## Short task
You are to retype all of the data exactly as it appears.

=-=-=

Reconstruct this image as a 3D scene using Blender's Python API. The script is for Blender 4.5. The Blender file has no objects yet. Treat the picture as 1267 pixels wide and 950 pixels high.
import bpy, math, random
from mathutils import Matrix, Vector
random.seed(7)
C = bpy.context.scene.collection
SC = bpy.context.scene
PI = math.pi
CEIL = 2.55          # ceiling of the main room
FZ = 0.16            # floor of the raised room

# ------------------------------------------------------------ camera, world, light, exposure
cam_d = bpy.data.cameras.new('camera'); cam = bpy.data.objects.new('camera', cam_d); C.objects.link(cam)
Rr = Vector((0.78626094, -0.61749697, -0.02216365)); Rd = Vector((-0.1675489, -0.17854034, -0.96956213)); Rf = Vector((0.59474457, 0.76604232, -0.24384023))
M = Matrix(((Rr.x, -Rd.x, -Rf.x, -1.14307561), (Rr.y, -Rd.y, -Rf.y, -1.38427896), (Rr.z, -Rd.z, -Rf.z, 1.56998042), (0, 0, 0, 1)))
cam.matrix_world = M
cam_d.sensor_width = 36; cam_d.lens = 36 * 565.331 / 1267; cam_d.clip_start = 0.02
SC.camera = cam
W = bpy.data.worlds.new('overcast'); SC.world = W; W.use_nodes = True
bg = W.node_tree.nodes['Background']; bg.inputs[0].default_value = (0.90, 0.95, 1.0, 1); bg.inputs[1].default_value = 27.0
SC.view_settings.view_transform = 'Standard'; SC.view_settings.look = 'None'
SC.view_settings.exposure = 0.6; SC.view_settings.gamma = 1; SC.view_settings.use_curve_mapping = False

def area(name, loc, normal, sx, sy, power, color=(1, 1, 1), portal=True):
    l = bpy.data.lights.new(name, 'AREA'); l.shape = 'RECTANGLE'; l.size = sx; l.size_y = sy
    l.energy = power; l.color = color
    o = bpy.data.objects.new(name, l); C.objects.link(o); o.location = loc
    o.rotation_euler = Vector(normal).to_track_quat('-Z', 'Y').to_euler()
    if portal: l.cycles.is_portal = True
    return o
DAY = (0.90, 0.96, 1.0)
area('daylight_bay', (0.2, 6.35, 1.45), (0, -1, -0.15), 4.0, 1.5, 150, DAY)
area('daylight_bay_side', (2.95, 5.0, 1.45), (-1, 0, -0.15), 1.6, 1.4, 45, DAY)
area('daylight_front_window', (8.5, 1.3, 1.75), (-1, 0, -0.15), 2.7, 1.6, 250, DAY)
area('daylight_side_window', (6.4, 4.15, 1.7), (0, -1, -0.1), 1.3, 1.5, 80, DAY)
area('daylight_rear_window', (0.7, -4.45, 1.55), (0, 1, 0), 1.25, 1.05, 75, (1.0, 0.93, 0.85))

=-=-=

## Complete response
Reconstruct this image as a 3D scene using Blender's Python API. The script is for Blender 4.5. The Blender file has no objects yet. Treat the picture as 1267 pixels wide and 950 pixels high.
import bpy, math, random
from mathutils import Matrix, Vector
random.seed(7)
C = bpy.context.scene.collection
SC = bpy.context.scene
PI = math.pi
CEIL = 2.55          # ceiling of the main room
FZ = 0.16            # floor of the raised room

# ------------------------------------------------------------ camera, world, light, exposure
cam_d = bpy.data.cameras.new('camera'); cam = bpy.data.objects.new('camera', cam_d); C.objects.link(cam)
Rr = Vector((0.78626094, -0.61749697, -0.02216365)); Rd = Vector((-0.1675489, -0.17854034, -0.96956213)); Rf = Vector((0.59474457, 0.76604232, -0.24384023))
M = Matrix(((Rr.x, -Rd.x, -Rf.x, -1.14307561), (Rr.y, -Rd.y, -Rf.y, -1.38427896), (Rr.z, -Rd.z, -Rf.z, 1.56998042), (0, 0, 0, 1)))
cam.matrix_world = M
cam_d.sensor_width = 36; cam_d.lens = 36 * 565.331 / 1267; cam_d.clip_start = 0.02
SC.camera = cam
W = bpy.data.worlds.new('overcast'); SC.world = W; W.use_nodes = True
bg = W.node_tree.nodes['Background']; bg.inputs[0].default_value = (0.90, 0.95, 1.0, 1); bg.inputs[1].default_value = 27.0
SC.view_settings.view_transform = 'Standard'; SC.view_settings.look = 'None'
SC.view_settings.exposure = 0.6; SC.view_settings.gamma = 1; SC.view_settings.use_curve_mapping = False

def area(name, loc, normal, sx, sy, power, color=(1, 1, 1), portal=True):
    l = bpy.data.lights.new(name, 'AREA'); l.shape = 'RECTANGLE'; l.size = sx; l.size_y = sy
    l.energy = power; l.color = color
    o = bpy.data.objects.new(name, l); C.objects.link(o); o.location = loc
    o.rotation_euler = Vector(normal).to_track_quat('-Z', 'Y').to_euler()
    if portal: l.cycles.is_portal = True
    return o
DAY = (0.90, 0.96, 1.0)
area('daylight_bay', (0.2, 6.35, 1.45), (0, -1, -0.15), 4.0, 1.5, 150, DAY)
area('daylight_bay_side', (2.95, 5.0, 1.45), (-1, 0, -0.15), 1.6, 1.4, 45, DAY)
area('daylight_front_window', (8.5, 1.3, 1.75), (-1, 0, -0.15), 2.7, 1.6, 250, DAY)
area('daylight_side_window', (6.4, 4.15, 1.7), (0, -1, -0.1), 1.3, 1.5, 80, DAY)
area('daylight_rear_window', (0.7, -4.45, 1.55), (0, 1, 0), 1.25, 1.05, 75, (1.0, 0.93, 0.85))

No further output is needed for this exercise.